Source material →
======

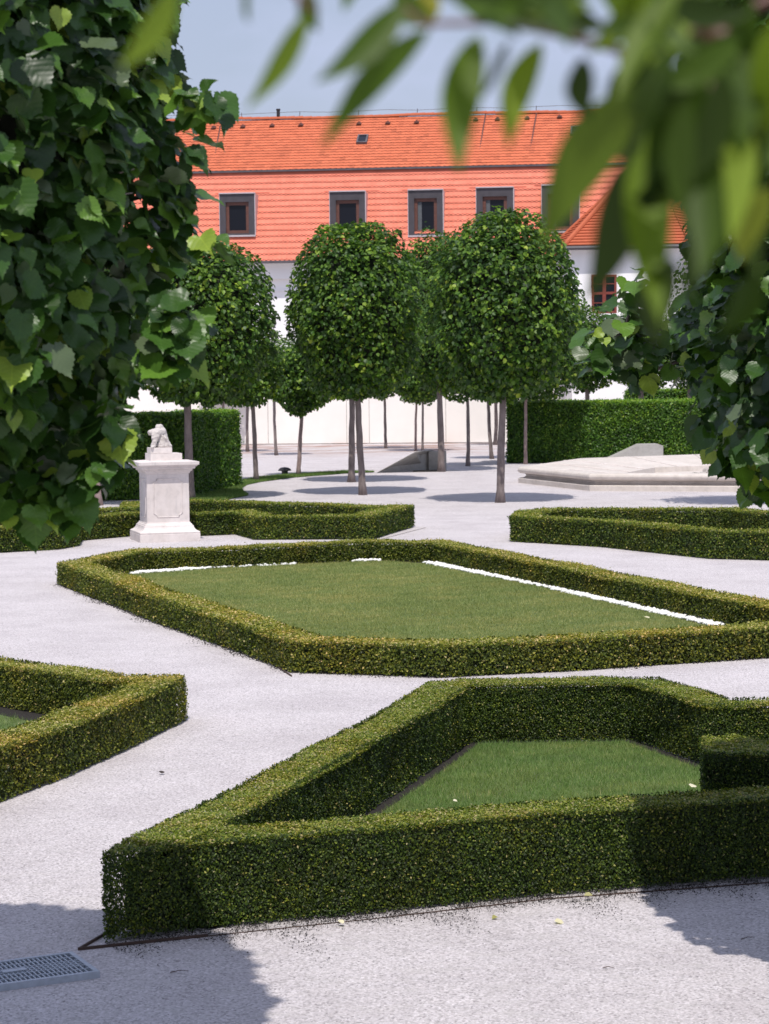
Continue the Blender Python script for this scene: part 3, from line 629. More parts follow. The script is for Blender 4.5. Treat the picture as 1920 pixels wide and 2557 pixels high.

======

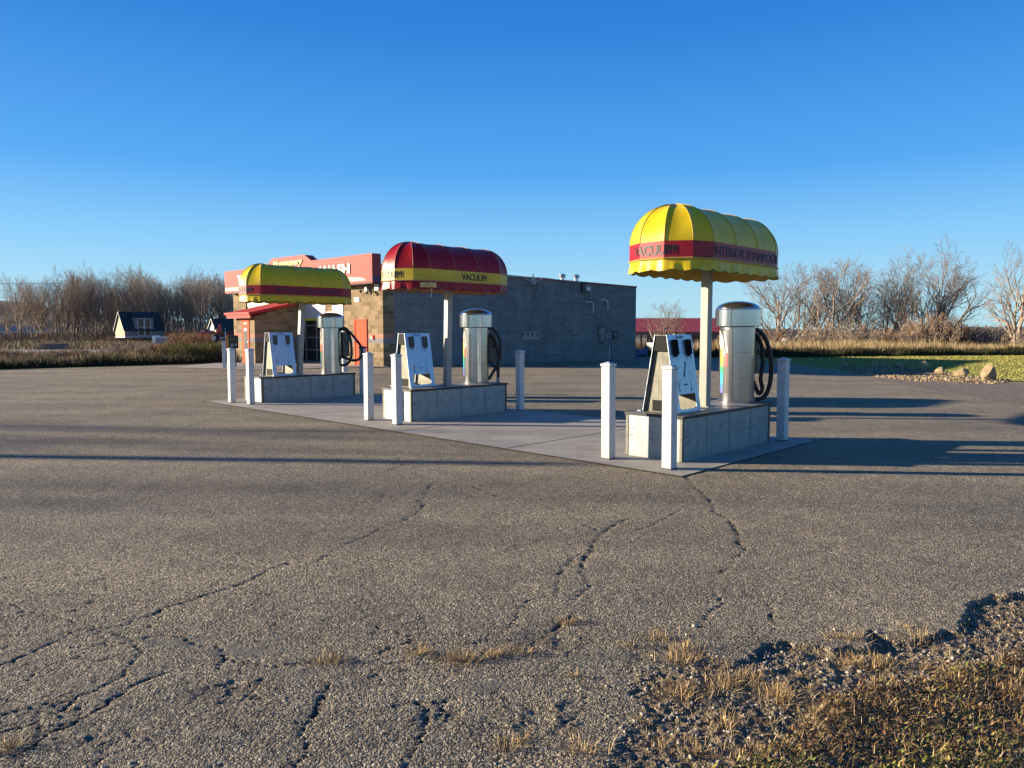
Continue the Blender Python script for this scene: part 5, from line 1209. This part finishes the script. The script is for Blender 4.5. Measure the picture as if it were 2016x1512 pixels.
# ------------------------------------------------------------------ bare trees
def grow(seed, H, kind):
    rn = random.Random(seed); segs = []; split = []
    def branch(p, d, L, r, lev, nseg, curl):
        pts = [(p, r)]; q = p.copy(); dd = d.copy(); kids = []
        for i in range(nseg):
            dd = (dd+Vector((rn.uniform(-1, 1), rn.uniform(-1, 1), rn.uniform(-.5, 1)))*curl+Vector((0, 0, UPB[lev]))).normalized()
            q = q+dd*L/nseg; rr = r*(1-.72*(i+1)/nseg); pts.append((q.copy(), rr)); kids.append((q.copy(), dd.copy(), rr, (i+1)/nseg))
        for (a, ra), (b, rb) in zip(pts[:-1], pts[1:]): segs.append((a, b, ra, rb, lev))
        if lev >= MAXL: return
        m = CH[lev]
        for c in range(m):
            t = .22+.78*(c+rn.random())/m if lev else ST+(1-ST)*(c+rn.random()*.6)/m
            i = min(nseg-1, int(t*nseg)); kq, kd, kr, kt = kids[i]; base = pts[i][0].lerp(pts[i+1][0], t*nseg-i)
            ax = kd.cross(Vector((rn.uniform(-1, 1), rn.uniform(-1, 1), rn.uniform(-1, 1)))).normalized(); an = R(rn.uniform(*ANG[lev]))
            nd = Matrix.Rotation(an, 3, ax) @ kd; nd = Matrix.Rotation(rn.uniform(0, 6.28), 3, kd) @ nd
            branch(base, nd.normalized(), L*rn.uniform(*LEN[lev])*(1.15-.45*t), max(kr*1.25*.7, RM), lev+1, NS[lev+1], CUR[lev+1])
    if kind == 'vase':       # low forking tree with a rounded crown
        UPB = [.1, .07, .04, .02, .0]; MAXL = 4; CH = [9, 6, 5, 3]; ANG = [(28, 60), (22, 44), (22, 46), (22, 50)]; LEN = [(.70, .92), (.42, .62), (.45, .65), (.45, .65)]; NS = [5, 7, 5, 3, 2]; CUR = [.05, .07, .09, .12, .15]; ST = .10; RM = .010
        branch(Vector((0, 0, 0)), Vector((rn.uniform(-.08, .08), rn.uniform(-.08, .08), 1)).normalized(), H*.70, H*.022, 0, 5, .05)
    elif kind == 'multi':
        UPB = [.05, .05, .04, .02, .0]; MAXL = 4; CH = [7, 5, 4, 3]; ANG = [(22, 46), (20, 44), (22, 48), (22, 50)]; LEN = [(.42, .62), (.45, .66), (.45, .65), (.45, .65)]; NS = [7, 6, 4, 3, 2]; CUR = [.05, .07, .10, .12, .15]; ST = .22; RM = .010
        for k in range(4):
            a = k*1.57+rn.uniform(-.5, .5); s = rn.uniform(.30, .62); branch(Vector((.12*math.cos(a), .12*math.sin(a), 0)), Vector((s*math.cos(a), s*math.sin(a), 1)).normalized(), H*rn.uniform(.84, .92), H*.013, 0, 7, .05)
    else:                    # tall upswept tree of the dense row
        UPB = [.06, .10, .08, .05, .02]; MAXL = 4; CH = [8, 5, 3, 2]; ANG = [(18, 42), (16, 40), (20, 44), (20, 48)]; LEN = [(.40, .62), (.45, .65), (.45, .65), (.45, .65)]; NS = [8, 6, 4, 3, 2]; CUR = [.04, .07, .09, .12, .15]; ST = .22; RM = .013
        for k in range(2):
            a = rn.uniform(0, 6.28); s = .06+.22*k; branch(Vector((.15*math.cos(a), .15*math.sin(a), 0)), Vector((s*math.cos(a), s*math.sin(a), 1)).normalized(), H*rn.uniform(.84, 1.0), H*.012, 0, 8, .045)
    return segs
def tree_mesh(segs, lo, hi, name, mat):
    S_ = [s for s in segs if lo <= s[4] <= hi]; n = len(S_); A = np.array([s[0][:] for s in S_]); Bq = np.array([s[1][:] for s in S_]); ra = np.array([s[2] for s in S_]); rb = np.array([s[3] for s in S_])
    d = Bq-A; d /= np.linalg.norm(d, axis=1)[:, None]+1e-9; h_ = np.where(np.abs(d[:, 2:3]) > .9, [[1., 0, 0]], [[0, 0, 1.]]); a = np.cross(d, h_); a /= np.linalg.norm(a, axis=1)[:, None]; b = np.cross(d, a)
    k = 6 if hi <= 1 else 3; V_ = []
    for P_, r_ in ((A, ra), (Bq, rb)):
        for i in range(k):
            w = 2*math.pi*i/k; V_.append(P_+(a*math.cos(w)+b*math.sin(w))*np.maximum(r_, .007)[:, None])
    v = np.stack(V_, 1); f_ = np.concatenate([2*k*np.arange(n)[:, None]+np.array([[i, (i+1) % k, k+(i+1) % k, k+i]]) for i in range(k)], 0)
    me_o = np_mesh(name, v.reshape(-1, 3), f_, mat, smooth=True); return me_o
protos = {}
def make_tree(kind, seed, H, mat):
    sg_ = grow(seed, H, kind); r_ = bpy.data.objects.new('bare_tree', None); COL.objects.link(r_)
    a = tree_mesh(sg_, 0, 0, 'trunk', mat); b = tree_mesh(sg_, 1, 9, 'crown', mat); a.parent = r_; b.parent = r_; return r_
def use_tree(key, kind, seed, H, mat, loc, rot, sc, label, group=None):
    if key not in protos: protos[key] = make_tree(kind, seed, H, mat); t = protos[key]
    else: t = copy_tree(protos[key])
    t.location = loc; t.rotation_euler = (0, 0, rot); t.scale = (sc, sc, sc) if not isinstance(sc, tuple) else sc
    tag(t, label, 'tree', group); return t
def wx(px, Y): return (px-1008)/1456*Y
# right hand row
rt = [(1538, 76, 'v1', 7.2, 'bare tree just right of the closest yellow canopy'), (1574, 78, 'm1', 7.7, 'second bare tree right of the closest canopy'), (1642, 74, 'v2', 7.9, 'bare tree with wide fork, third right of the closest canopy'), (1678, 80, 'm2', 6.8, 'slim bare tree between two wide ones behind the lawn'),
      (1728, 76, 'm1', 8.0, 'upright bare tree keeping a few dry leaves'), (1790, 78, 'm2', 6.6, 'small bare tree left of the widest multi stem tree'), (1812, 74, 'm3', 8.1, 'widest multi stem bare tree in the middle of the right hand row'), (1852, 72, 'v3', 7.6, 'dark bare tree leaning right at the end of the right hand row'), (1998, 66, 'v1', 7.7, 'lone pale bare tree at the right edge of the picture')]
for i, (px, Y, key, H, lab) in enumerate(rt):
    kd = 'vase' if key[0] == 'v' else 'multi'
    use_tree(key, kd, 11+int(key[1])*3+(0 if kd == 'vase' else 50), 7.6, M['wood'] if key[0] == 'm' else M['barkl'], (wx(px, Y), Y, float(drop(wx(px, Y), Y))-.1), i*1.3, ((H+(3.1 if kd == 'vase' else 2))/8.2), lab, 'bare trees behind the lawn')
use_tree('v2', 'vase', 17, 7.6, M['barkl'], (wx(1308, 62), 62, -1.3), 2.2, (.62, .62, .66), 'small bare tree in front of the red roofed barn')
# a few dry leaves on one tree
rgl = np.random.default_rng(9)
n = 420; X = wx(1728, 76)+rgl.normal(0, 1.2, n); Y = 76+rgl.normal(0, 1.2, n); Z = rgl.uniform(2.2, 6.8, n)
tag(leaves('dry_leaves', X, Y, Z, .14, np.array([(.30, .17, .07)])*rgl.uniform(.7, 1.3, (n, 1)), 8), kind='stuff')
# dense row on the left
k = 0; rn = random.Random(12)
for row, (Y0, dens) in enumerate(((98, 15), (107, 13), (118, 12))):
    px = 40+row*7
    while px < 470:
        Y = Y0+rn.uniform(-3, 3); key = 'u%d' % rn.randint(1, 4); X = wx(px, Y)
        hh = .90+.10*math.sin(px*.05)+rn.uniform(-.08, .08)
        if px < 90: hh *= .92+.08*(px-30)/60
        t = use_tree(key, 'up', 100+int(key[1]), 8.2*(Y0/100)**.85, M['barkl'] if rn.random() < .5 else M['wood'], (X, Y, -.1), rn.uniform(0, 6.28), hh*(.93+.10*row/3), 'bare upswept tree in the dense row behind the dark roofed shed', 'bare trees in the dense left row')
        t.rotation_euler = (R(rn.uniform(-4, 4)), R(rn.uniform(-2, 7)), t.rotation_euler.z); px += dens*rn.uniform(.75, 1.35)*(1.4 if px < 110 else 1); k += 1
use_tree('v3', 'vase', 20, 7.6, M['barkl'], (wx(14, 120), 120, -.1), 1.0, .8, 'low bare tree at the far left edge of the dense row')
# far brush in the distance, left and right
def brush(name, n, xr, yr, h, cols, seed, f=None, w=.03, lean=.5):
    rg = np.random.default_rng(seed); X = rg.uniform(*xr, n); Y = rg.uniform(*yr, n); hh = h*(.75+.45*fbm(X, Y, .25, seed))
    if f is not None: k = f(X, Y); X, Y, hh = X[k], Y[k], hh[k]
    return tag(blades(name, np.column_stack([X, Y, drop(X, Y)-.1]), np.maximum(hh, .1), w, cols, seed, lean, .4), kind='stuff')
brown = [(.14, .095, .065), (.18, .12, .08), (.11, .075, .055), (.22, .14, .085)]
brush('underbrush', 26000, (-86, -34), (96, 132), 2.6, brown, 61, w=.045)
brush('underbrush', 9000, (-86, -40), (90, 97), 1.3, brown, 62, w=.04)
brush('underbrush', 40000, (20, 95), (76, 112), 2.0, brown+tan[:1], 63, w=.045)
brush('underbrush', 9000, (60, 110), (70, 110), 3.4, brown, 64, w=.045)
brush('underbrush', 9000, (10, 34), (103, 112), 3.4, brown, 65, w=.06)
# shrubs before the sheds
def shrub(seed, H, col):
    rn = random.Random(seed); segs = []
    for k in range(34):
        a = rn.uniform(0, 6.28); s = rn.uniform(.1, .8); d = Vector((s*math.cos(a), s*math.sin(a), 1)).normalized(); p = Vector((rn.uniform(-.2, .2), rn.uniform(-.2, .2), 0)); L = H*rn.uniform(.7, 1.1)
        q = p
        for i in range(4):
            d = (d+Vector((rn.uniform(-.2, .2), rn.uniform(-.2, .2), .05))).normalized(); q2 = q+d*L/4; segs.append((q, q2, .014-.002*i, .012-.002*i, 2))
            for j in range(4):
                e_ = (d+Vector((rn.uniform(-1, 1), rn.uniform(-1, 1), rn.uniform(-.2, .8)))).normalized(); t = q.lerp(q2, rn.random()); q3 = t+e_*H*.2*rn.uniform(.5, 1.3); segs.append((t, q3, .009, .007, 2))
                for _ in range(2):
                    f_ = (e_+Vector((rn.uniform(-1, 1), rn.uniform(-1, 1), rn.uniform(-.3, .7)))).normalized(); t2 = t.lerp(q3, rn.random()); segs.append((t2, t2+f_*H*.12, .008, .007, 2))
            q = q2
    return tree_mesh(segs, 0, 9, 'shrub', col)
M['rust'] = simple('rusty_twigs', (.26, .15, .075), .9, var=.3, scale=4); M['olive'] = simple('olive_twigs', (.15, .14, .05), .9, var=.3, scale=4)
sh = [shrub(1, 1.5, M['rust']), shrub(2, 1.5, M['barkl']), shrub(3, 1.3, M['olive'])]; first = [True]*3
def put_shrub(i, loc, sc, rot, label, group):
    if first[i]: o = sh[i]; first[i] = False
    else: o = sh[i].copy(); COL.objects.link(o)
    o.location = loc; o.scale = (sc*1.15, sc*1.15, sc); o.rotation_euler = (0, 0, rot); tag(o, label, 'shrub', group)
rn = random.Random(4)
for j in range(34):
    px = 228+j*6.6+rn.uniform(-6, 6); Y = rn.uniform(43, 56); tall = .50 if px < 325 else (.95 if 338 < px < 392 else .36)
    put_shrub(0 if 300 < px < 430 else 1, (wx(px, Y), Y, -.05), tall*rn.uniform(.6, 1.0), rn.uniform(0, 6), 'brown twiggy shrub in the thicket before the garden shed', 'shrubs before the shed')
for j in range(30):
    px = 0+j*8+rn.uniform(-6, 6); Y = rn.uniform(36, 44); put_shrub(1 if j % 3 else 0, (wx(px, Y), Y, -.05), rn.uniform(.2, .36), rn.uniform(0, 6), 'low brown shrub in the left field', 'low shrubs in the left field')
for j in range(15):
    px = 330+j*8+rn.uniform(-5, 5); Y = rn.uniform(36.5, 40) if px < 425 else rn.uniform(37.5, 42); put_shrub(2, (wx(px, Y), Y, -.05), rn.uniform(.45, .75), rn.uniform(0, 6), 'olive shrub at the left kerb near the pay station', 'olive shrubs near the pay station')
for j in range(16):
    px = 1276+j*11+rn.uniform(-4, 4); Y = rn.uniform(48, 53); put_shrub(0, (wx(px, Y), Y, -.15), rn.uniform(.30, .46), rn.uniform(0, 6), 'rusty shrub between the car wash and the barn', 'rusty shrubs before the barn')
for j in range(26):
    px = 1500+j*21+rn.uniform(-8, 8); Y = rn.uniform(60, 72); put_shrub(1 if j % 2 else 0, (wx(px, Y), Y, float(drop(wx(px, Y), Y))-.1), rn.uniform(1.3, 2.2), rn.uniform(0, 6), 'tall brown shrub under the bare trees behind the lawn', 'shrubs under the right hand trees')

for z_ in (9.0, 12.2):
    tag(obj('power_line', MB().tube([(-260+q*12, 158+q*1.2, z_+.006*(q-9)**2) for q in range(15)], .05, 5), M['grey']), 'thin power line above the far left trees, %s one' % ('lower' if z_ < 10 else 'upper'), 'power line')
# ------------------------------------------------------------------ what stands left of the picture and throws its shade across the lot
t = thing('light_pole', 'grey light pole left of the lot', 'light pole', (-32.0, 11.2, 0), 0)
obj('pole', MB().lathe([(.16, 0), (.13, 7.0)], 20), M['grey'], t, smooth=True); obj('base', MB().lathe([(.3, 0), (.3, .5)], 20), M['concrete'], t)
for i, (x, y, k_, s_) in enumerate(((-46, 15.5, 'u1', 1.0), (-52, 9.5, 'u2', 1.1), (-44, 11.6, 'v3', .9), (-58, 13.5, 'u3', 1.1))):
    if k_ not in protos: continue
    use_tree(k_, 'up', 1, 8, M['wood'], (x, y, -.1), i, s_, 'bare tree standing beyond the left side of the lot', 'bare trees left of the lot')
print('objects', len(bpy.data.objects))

======

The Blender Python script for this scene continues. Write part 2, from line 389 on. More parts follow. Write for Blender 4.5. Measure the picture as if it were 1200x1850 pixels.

======

Where a line contains "this", copy that line.

Exercise response →
Continue the Blender Python script for this scene: part 3, from line 629. More parts follow. The script is for Blender 4.5. Treat the picture as 1920 pixels wide and 2557 pixels high.
Continue the Blender Python script for this scene: part 5, from line 1209. This part finishes the script. The script is for Blender 4.5. Measure the picture as if it were 2016x1512 pixels.
The Blender Python script for this scene continues. Write part 2, from line 389 on. More parts follow. Write for Blender 4.5. Measure the picture as if it were 1200x1850 pixels.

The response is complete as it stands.